May. 15th, 2011

jere7my: (Shadow)
"I come to wound the autumnal city," intoned by a six-foot-tall face projected on the wall that blocked half the set. A blue-red-white container ship slid across Boston Harbor.

Bellona, Destroyer of Cities breaks the topology of the stage in much the same way Dhalgren breaks the topology of narrative — scenes happen in sealed rooms or behind the set, and the audience is granted perspective (often multiple perspectives) by the cameras that pepper the set. The twenty-foot screen interposes itself between the actors and the audience; things we only glimpse in reality, or can't see at all, are thrown up in magnified perspective like the poster of George that's projected there as we take our seats. We are shown things the audience isn't supposed to see: when Kid goes to "take a piss" in the sealed room, we see her sit on the toilet, and hear the sound of urine — until she manually turns the camera, and we see that her psychiatrist is in there with her, pouring water from one beaker to another for the sound effect. After the elevator accident, we see the "dead" actor lie down before the others bury him in debris and artificial blood.

I said "her" above, in reference to Kid, and that was not an error — Jay Schrieb, the adapter and director, made the protagonist a woman (and if you've read Dhalgren you know why that turns Bellona into a perhaps-sequel). There's a lot of gender-play, a lot of omnisexual makeouts, a lot of naked bodies. The dialogue is largely taken from the book — often verbatim. The back wall of the stage is a window, looking out onto the harbor; "windows" of cling-film seal off portions of the set from the audience, contributing to the jarring conflation of barriers and forced intimacy. I don't know how someone unfamiliar with the book would have taken it, but Schrieb managed to make something that was both recognizably Dhalgren and its own thing, standing on its own legs.

There was a Q&A with Schrieb and Samuel R. Delany after the show. Delany (who loves the adaptation, and says he's seen it five times) was genial and huggable and a little bit dorky; Schrieb was intense and passionate and a little bit pretentious. I'd watched the show from the second row, with seven empty seats in front of me; during the Q&A, those seats were slowly filled by the cast, freshly showered and wearing their rehearsal clothes, so I got to hear their responses (and express my appreciation).

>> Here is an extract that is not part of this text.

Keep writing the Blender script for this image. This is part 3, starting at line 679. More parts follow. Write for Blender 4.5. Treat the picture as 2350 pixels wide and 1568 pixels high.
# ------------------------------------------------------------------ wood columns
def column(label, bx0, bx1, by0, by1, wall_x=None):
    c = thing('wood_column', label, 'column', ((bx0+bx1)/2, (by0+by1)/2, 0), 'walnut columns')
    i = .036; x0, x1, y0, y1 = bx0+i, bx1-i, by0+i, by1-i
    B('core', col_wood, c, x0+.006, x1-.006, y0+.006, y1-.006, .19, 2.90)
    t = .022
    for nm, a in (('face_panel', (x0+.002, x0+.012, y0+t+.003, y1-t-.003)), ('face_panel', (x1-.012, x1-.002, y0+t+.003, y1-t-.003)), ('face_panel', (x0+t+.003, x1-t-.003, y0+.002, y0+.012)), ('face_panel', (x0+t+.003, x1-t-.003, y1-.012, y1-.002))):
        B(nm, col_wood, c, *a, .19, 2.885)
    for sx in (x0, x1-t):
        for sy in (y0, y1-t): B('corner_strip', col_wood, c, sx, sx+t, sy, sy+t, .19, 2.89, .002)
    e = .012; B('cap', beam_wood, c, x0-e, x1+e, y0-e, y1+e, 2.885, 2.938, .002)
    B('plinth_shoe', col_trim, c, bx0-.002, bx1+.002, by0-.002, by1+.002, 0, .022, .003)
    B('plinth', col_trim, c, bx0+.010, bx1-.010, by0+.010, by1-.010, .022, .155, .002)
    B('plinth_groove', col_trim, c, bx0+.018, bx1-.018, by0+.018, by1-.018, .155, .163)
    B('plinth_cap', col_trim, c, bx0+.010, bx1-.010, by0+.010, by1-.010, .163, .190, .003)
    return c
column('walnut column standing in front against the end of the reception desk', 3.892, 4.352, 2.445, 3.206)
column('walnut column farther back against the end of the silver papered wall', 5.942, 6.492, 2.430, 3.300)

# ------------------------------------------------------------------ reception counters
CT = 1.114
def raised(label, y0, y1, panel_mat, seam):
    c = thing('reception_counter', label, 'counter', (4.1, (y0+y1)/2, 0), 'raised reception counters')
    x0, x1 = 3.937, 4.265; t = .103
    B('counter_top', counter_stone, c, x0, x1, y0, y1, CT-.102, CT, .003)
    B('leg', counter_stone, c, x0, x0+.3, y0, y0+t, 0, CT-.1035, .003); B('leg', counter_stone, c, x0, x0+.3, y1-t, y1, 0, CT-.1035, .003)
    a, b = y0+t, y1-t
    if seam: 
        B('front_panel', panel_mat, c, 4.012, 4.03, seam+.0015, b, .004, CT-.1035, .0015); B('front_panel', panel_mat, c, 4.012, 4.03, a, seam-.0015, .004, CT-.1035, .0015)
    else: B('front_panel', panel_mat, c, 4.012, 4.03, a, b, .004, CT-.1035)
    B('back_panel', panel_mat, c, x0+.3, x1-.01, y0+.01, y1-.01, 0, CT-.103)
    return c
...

I was very very wary of Bellona, and very nearly didn't go — not because I am one of those who insist on faith in adaptations, but because I found Dhalgren so personal and revelatory that I feared I would violently reject any deviation from my own idiosyncratic interpretation. Turns out it was incredible: sexy, upsetting, difficult, funny, true. I feel so privileged to live in my city.